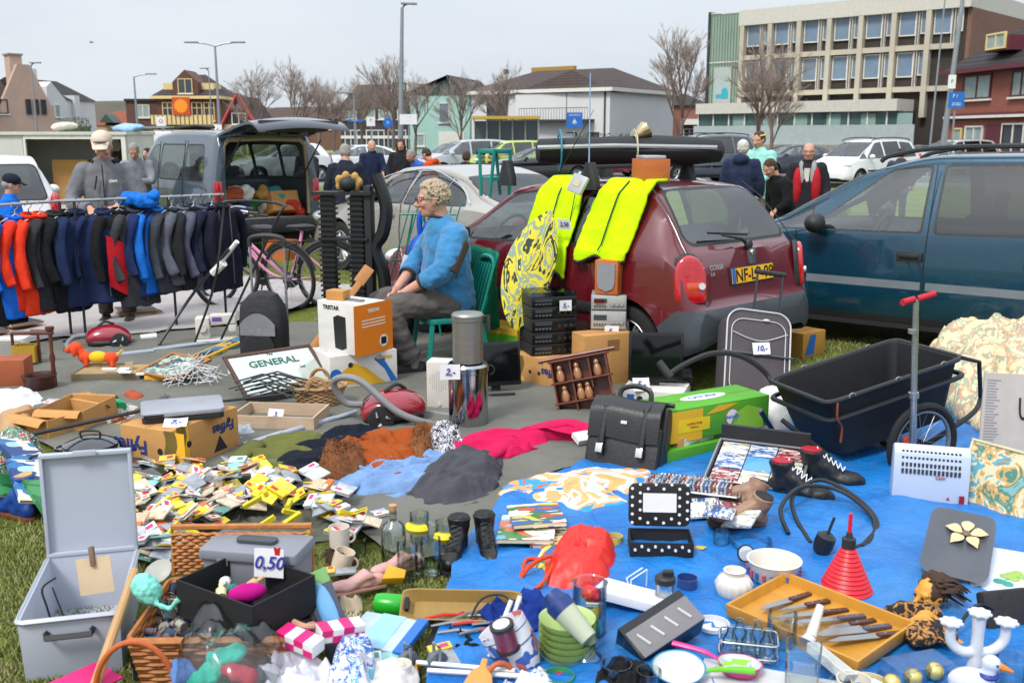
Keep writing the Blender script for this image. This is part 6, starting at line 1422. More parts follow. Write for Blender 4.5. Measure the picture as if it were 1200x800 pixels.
for s in (1,-1): MB().tube([(s*.095,0,0),(s*.095,0,.28)],.012,8).build('post', ww, t)
MB().tube([(-.1,0,.28),(.1,0,.28)],[.014,.014],8).build('handle', ww, t); MB().box(-.12,.12,-.08,.08,0,.03).build('base', ww, t)
m = MB().lathe([(.09,0),(.10,.02),(.105,.10),(.115,.13),(.095,.13),(.085,.11),(.08,.03),(.0,.02)],24); one(m,'brown_pot',M('brown_glaze','#3c1d16',rough=.3),'dark brown glazed pot on the groundsheet','pot',pt(48,460))
m = MB().lathe([(.055,0),(.05,.02),(.018,.035),(.014,.2),(.02,.24),(.012,.28),(.014,.42),(.03,.44),(.03,.46),(0,.46)],14).tube([(-.13,0,.42),(.02,0,.42)],[.022,.018],8); one(m,'wooden_stand',ww,'turned reddish wooden stand with side arm','stand',pt(65,458))
one(MB().box(-.13,.13,0,.2,0,.22),'terracotta_box',M('tan_leather','#9a4f2c',rough=.6),'tan leather box at the left edge','box',pt(8,458),(0,0,.15),bevel=.01)
t = thing('fan_heater','small white fan heater with ribbed front behind the wooden rack','heater',pt(15,424),.1); MB().prism(rr(.26,.14,.04),0,.20).build('case', M('ivory_plastic'), t, bevel=.01); m = MB()
for k in range(9): m.box(-.09,.10,-.074,-.0705,.03+k*.018,.038+k*.018)
m.build('grille', M('grille_grey','#8f8f8c'), t)
mb, c = heap([(-20,468),(30,462),(52,470),(48,482),(10,490),(-25,488)],.08,.02,9); one(mb,'white_cloth',cloth('white_linen','#cfcfda'),'crumpled white linen at the left edge','cloth',c,ang=180)
mb, c = heap([(-5,500),(40,488),(44,502),(35,515),(0,522)],.12,.012,5); one(mb,'paper_bag',M('kraft_bag','#a98660',rough=.8,bump=.4,bs=20),'full brown kraft bag under the white linen','bag',c,ang=180)
m = MB()
for k in range(60):
 x,y = rnd(-.35,.35), rnd(-.22,.2); m.at(x,y,.015+.05*rnd(0,1)*(1-abs(x)*2),rnd(-.5,.5),rnd(-.5,.5),rnd(0,6)); m.mt(k%5)
 if k%3: m.cb((0,0,0),(rnd(.03,.11),rnd(.02,.05),rnd(.01,.04)))
 elif k%2: m.cyl((0,0,-.01),(0,0,.03),rnd(.015,.03),n=10)
 else: m.ell((0,0,0),(.04,.02,.015),8,5)
o = m.o().build('odds_and_ends',[M('ochre_bits','#a8793f'),M('dark_bits','#3b2c25'),M('pale_bits','#c9b8a0'),M('steel_dull'),M('rust_bits','#9a5230')],weld=False); struct(o,'stuff'); o.location = pt(108,492); o['label']='heap of tiny wooden and metal odds and ends'
one(MB().tube(spl([(-.12,0,0.02),(-.03,.02,.05),(.06,0,.03),(.1,-.04,.02)],5),[.03]*16,8),'green_scarf',cloth('jade_cloth','#2c9a6a'),'small jade green bow in the heap of odds and ends','bow',pt(128,478,.05))
for k,(x,y,c_,lb) in enumerate(((66,498,'#8f8f8d','grey handset lying among the odds and ends'),(85,486,'#c8a57c','tan leather pouch left of the jade bow'),(160,470,'#9d4a33','rust red purse right of the jade bow'),(150,486,'#b9b0a4','cream bag near the silver scale'))):
 m = MB(); m.ell((0,0,.03),(.09,.05,.03)).ell((.05,.03,.04),(.05,.04,.03)); one(m,'pouch',cloth('pouch_%d'%k,c_),lb,'pouch',pt(x,y,.0),(0,0,k),fuse=.01,disp=folds(.008,20))
# printed banana boxes
def fyff(s=1): return [('B',-.30*s,.55,[1.5],yelp),('T',.22,.66,['Fyffes',.30,-1],navyp)]
t = carton('banana_box','brown banana box with upside down blue lettering under the silver scale',(203,562),(281,528),.34,.26,0,cb_,
 front=[('R',-.37,.5,[.24,.98],yelp),('B',-.35,.72,[1.2],M('banana_outline','#6b5a2a')),('O',-.25,.60,[.07],dark),('P',.20,.35,[(-.2,-.15),(0,.18),(.22,-.15)],dark),('T',.26,.68,['Fyffes',.30,-1],navyp),('O',.35,.78,[.06],dark),('T',-.3,.12,['Bananas',.13,-1],M('banana_outline'))],
 side=[('R',.38,.5,[.22,.98],yelp),('T',-.2,.60,['Fyffes',.40,-1],navyp),('B',.32,.65,[1.4],M('banana_outline')),('O',-.15,.55,[.07],dark),('O',.18,.55,[.07],dark)], right=False)
c = t.location.copy(); rzb = t.rotation_euler.z
X = Matrix.Translation(c) @ Matrix.Rotation(rzb,4,'Z')
t = thing('kitchen_scale','flat silver scale shaped like a laptop on the banana box','scale',X @ V((.02,.17,.262)),R(20))
MB().prism(rr(.42,.30,.03),0,.028).build('base', blk, t, bevel=.004); MB().prism(rr(.43,.31,.035),.030,.056).build('lid', M('brushed_silver','#9a9ca3',rough=.4,metal=.3), t, bevel=.008); MB().box(-.2,-.1,-.162,-.150,.035,.048).build('slot', dark, t)
one(MB().tube([Q(22,512,4.9),Q(165,481,5.2)],[.011,.011],8).tube([Q(165,481,5.2),Q(330,462,5.8)],.008,6),'curtain_rod',blk,'long thin black rod resting on the banana box','rod')
price('7,-',X @ V((-.20,.03,.265)),R(10),.12,.09,1.3,'white price card on the corner of the banana box')
carton('open_carton','open empty brown carton with raised flaps behind the round black pan',(58,520),(125,500),.32,.14,0,cb_,open_=True)
carton('open_carton','second open carton left of the banana box',(100,512),(138,492),.30,.16,0,cb_,open_=True)
carton('brown_carton','closed brown carton with small blue label left of the grey case',(36,578),(80,622),.24,.13,0,cb_,front=[('R',-.1,.5,[.14,.2],blue)])
def pan(label, px, py, r, h, lid=True, glass=False, z=0, name='enamel_pan'):
 t = thing(name,label,'pan',pt(px,py,z)); en = M('black_enamel','#15171c',rough=.15,coat=1,var=.02)
 MB().lathe([(r*.8,0),(r*.95,.02),(r,h),(r*1.05,h+.004),(r*.97,h),(r*.9,.03),(0,.012)],36).build('pan_body', en, t)
 for s in (1,-1): MB().tube(spl([(s*r*.98,-.05,h*.7),(s*(r+.045),-.03,h*.75),(s*(r+.045),.03,h*.75),(s*r*.98,.05,h*.7)],4),.008,6).build('handle', en, t)
 if lid:
  l = MB().lathe([(r*1.04,h+.006),(r*1.04,h+.012),(r*.75,h+.03),(r*.5,h+.043),(r*.2,h+.05),(0,h+.052)],36).build('lid', glassm('dark_lid_glass',(.25,.27,.3)) if glass else en, t)
  if glass: MB().tube([(r*1.04*cos(a),r*1.04*sin(a),h+.012) for a in [2*pi*k/36 for k in range(36)]],.006,6,closed=True).build('lid_rim', en, l)
  MB().tube(spl([(-.05,0,h+.045),(-.045,0,h+.075),(.045,0,h+.075),(.05,0,h+.045)],4),.006,6).build('lid_handle', blk, l)
pan('round black enamel pan with wire lid handle inside the open carton',108,534,.135,.06,z=.10); pan('large black roasting pan with domed dark lid behind the grey case',158,574,.17,.09,True)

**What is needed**
Transcribe each line above verbatim, with the pictures left out.

**Task solution**
Keep writing the Blender script for this image. This is part 6, starting at line 1422. More parts follow. Write for Blender 4.5. Measure the picture as if it were 1200x800 pixels.
for s in (1,-1): MB().tube([(s*.095,0,0),(s*.095,0,.28)],.012,8).build('post', ww, t)
MB().tube([(-.1,0,.28),(.1,0,.28)],[.014,.014],8).build('handle', ww, t); MB().box(-.12,.12,-.08,.08,0,.03).build('base', ww, t)
m = MB().lathe([(.09,0),(.10,.02),(.105,.10),(.115,.13),(.095,.13),(.085,.11),(.08,.03),(.0,.02)],24); one(m,'brown_pot',M('brown_glaze','#3c1d16',rough=.3),'dark brown glazed pot on the groundsheet','pot',pt(48,460))
m = MB().lathe([(.055,0),(.05,.02),(.018,.035),(.014,.2),(.02,.24),(.012,.28),(.014,.42),(.03,.44),(.03,.46),(0,.46)],14).tube([(-.13,0,.42),(.02,0,.42)],[.022,.018],8); one(m,'wooden_stand',ww,'turned reddish wooden stand with side arm','stand',pt(65,458))
one(MB().box(-.13,.13,0,.2,0,.22),'terracotta_box',M('tan_leather','#9a4f2c',rough=.6),'tan leather box at the left edge','box',pt(8,458),(0,0,.15),bevel=.01)
t = thing('fan_heater','small white fan heater with ribbed front behind the wooden rack','heater',pt(15,424),.1); MB().prism(rr(.26,.14,.04),0,.20).build('case', M('ivory_plastic'), t, bevel=.01); m = MB()
for k in range(9): m.box(-.09,.10,-.074,-.0705,.03+k*.018,.038+k*.018)
m.build('grille', M('grille_grey','#8f8f8c'), t)
mb, c = heap([(-20,468),(30,462),(52,470),(48,482),(10,490),(-25,488)],.08,.02,9); one(mb,'white_cloth',cloth('white_linen','#cfcfda'),'crumpled white linen at the left edge','cloth',c,ang=180)
mb, c = heap([(-5,500),(40,488),(44,502),(35,515),(0,522)],.12,.012,5); one(mb,'paper_bag',M('kraft_bag','#a98660',rough=.8,bump=.4,bs=20),'full brown kraft bag under the white linen','bag',c,ang=180)
m = MB()
for k in range(60):
 x,y = rnd(-.35,.35), rnd(-.22,.2); m.at(x,y,.015+.05*rnd(0,1)*(1-abs(x)*2),rnd(-.5,.5),rnd(-.5,.5),rnd(0,6)); m.mt(k%5)
 if k%3: m.cb((0,0,0),(rnd(.03,.11),rnd(.02,.05),rnd(.01,.04)))
 elif k%2: m.cyl((0,0,-.01),(0,0,.03),rnd(.015,.03),n=10)
 else: m.ell((0,0,0),(.04,.02,.015),8,5)
o = m.o().build('odds_and_ends',[M('ochre_bits','#a8793f'),M('dark_bits','#3b2c25'),M('pale_bits','#c9b8a0'),M('steel_dull'),M('rust_bits','#9a5230')],weld=False); struct(o,'stuff'); o.location = pt(108,492); o['label']='heap of tiny wooden and metal odds and ends'
one(MB().tube(spl([(-.12,0,0.02),(-.03,.02,.05),(.06,0,.03),(.1,-.04,.02)],5),[.03]*16,8),'green_scarf',cloth('jade_cloth','#2c9a6a'),'small jade green bow in the heap of odds and ends','bow',pt(128,478,.05))
for k,(x,y,c_,lb) in enumerate(((66,498,'#8f8f8d','grey handset lying among the odds and ends'),(85,486,'#c8a57c','tan leather pouch left of the jade bow'),(160,470,'#9d4a33','rust red purse right of the jade bow'),(150,486,'#b9b0a4','cream bag near the silver scale'))):
 m = MB(); m.ell((0,0,.03),(.09,.05,.03)).ell((.05,.03,.04),(.05,.04,.03)); one(m,'pouch',cloth('pouch_%d'%k,c_),lb,'pouch',pt(x,y,.0),(0,0,k),fuse=.01,disp=folds(.008,20))
# printed banana boxes
def fyff(s=1): return [('B',-.30*s,.55,[1.5],yelp),('T',.22,.66,['Fyffes',.30,-1],navyp)]
t = carton('banana_box','brown banana box with upside down blue lettering under the silver scale',(203,562),(281,528),.34,.26,0,cb_,
 front=[('R',-.37,.5,[.24,.98],yelp),('B',-.35,.72,[1.2],M('banana_outline','#6b5a2a')),('O',-.25,.60,[.07],dark),('P',.20,.35,[(-.2,-.15),(0,.18),(.22,-.15)],dark),('T',.26,.68,['Fyffes',.30,-1],navyp),('O',.35,.78,[.06],dark),('T',-.3,.12,['Bananas',.13,-1],M('banana_outline'))],
 side=[('R',.38,.5,[.22,.98],yelp),('T',-.2,.60,['Fyffes',.40,-1],navyp),('B',.32,.65,[1.4],M('banana_outline')),('O',-.15,.55,[.07],dark),('O',.18,.55,[.07],dark)], right=False)
c = t.location.copy(); rzb = t.rotation_euler.z
X = Matrix.Translation(c) @ Matrix.Rotation(rzb,4,'Z')
t = thing('kitchen_scale','flat silver scale shaped like a laptop on the banana box','scale',X @ V((.02,.17,.262)),R(20))
MB().prism(rr(.42,.30,.03),0,.028).build('base', blk, t, bevel=.004); MB().prism(rr(.43,.31,.035),.030,.056).build('lid', M('brushed_silver','#9a9ca3',rough=.4,metal=.3), t, bevel=.008); MB().box(-.2,-.1,-.162,-.150,.035,.048).build('slot', dark, t)
one(MB().tube([Q(22,512,4.9),Q(165,481,5.2)],[.011,.011],8).tube([Q(165,481,5.2),Q(330,462,5.8)],.008,6),'curtain_rod',blk,'long thin black rod resting on the banana box','rod')
price('7,-',X @ V((-.20,.03,.265)),R(10),.12,.09,1.3,'white price card on the corner of the banana box')
carton('open_carton','open empty brown carton with raised flaps behind the round black pan',(58,520),(125,500),.32,.14,0,cb_,open_=True)
carton('open_carton','second open carton left of the banana box',(100,512),(138,492),.30,.16,0,cb_,open_=True)
carton('brown_carton','closed brown carton with small blue label left of the grey case',(36,578),(80,622),.24,.13,0,cb_,front=[('R',-.1,.5,[.14,.2],blue)])
def pan(label, px, py, r, h, lid=True, glass=False, z=0, name='enamel_pan'):
 t = thing(name,label,'pan',pt(px,py,z)); en = M('black_enamel','#15171c',rough=.15,coat=1,var=.02)
 MB().lathe([(r*.8,0),(r*.95,.02),(r,h),(r*1.05,h+.004),(r*.97,h),(r*.9,.03),(0,.012)],36).build('pan_body', en, t)
 for s in (1,-1): MB().tube(spl([(s*r*.98,-.05,h*.7),(s*(r+.045),-.03,h*.75),(s*(r+.045),.03,h*.75),(s*r*.98,.05,h*.7)],4),.008,6).build('handle', en, t)
 if lid:
  l = MB().lathe([(r*1.04,h+.006),(r*1.04,h+.012),(r*.75,h+.03),(r*.5,h+.043),(r*.2,h+.05),(0,h+.052)],36).build('lid', glassm('dark_lid_glass',(.25,.27,.3)) if glass else en, t)
  if glass: MB().tube([(r*1.04*cos(a),r*1.04*sin(a),h+.012) for a in [2*pi*k/36 for k in range(36)]],.006,6,closed=True).build('lid_rim', en, l)
  MB().tube(spl([(-.05,0,h+.045),(-.045,0,h+.075),(.045,0,h+.075),(.05,0,h+.045)],4),.006,6).build('lid_handle', blk, l)
pan('round black enamel pan with wire lid handle inside the open carton',108,534,.135,.06,z=.10); pan('large black roasting pan with domed dark lid behind the grey case',158,574,.17,.09,True)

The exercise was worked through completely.